On the Democratic, rather than bipartisan, side of the equation, DMIF PAC, Democratic Majority for Israel’s political arm, reported raising $2.1 million so far this year, with $2.6 million on hand heading into July.
While the group’s latest cash haul was buoyed largely by a single $2 million contribution from Deborah Simon, a pro-Israel donor in Indiana, its new filing indicates a healthier financial situation than its last mid-year report in 2023, when DMFI PAC pulled in just over $700,000 during the first six months of that year, with only a small amount more in reserve funds.
DMFI PAC, which worked alongside UDP to unseat two Squad-aligned Israel critics in House races last cycle, has not yet announced endorsements in next year’s primaries.
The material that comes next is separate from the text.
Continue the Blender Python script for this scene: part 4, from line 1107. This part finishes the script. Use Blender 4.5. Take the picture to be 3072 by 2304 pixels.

Despite relatively robust fundraising for the two groups, such donor enthusiasm has yet to translate to some key races in which pro-Israel candidates are lagging behind their opponents. Rep. Haley Stevens (D-MI), a longtime ally of AIPAC who is running for Senate, was recently outraised by state Sen. Mallory McMorrow and Abdul el-Sayed, an outspoken critic of Israel. And in an open-seat House primary in the Chicago suburbs, Laura Fine, a state senator who is touting her pro-Israel positions, fell well behind her two left-leaning rivals.
One prominent pro-Israel activist who is close to AIPAC, speaking on the condition of anonymity to address what he called an “undeniable shift” in the Democratic Party on Israel, said he was unfazed by such fundraising at this stage of the primary cycle — noting that Stevens in particular has a “reservoir of support that is out there waiting” within the Jewish and pro-Israel communities.
“We are committed to the cause which we think is deeply in America’s interest, and we’re not going to give up,” he told JI. “People like us are just going to get more animated by this, not scared off.”